If there is a weakness in the German team, it is in defence. René Adler and Manuel Neuer are both capable goalkeepers but whichever ‘keeper wins the number one spot; he will be behind an increasingly shaky defence. Per Mertesacker and Philipp Lahm are regarded as world-class, but in truth Lahm is more of an attacking full-back and Mertesacker often shows a real lack of consistency. Arne Friedrich is the only defender with any top-level (World Cup) experience and serious questions will be asked of Serdar Tasci, Heiko Westermann and Marcel Schäfer as Germany progress to the latter stages of the World Cup.

Germany’s progress is far from assured, though. In a group featuring Australia, Ghana and Serbia, a strong showing will be required to qualify from the group.

World Cup Finals History:

Veritable aristocrats. Germany have qualified for every World Cup, and were winners in 1954, 1972 and 1990.

1954 was the year of “Das Wunder von Bern”- a final in which the Germans (competing as West Germany) faced the Hungarian Aranycsapat (Golden Team). The Aranycsapat, featuring the mighty Ferenc Puskás and Sandor Kocsis, then all-time top scorer at a World Cup final. West Germany won out 3-2, and became the only fully amateur side to win a World Cup.

1974 saw West Germany again win despite facing overwhelming favourites The Netherlands in the final. The Dutch, complete with Johan Cruyff and their total football philiosophy, were defeated by a West German side featuring Franz Beckenbauer, Gerd Müller and Uli Hoeness.

1990 was Germany’s last World Cup as a divided nation and the country celebrated by winning again- beating Argentina 1-0 in the final. This German side was the one of Lothar Matthäus, Juergen Klinsmann and Rudi Völler.

Germany have finished second four times at World Cups, and finished third twice including at the last World Cup on home territory.

Coach: Joachim Löw

Löw took over as manager of the national team after a spell as assistant manager of the Klinsmann regime that led Germany unexpectedly to the semi-finals of the 2006 World Cup.

After starting his managerial career with a stint at VfB Stuttgart, Löw won one German Cup and reached the final of the European Cup Winner’s Cup before moving to Fenerbahce for a brief period. In 1999 Löw was appointed head coach at Karlsruher SC but returned to Turkey with Adanaspor after he failed to avert relegation with Karlsruhe. Another short spell in Turkey followed, and Löw eventually moved to Austria with FC Tirol Innsbruck- winning an Austrian Championship. Months later, Innsbruck declared bankruptcy and Loew was left jobless again.
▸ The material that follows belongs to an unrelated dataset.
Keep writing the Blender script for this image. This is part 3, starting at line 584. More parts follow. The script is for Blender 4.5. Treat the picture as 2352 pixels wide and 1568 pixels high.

Before being appointed as German Assistant, Löw served as manager of Austria Vienna for one season.


Star Player: Bastian Schweinsteiger

After years of hard work at Bayern Munich, the midfielder is at last attracting the attention of big English and Italian clubs. Schweinsteiger is an immensely creative player who also chips in with goals- as his record of nineteen goals in seventy-three international appearances will attest to. Schweinsteiger has been at Bayern for all of his playing career and was a star this season in the Bavarian sides’ stellar 2010 campaign.


One to Watch: Marko Marin

Born in what once was Yugoslavia, Marin is hot property in German football.

‘Matchbox’ Marin is an attacking midfielder in the Zinedine Zidane mould, but can also play as a winger.

Now a regular in the Werder Bremen side that look set to claim third place in the Bundesliga, Marin moved to Werder for 8.5 million from Borussia Moenchengladbach last summer.

Marin is a flair player in the Werder team- succeeding Diego as the main creative force.

At Moenchengladbach, Marin won promotion to the Bundesliga in 2008 and a year later won the European Under-21 Championship. In his first full match for the German senior side, Marin scored against Belgium.

If Marin gets the licence to fully use his attacking ability he could well be a major string on the German bow.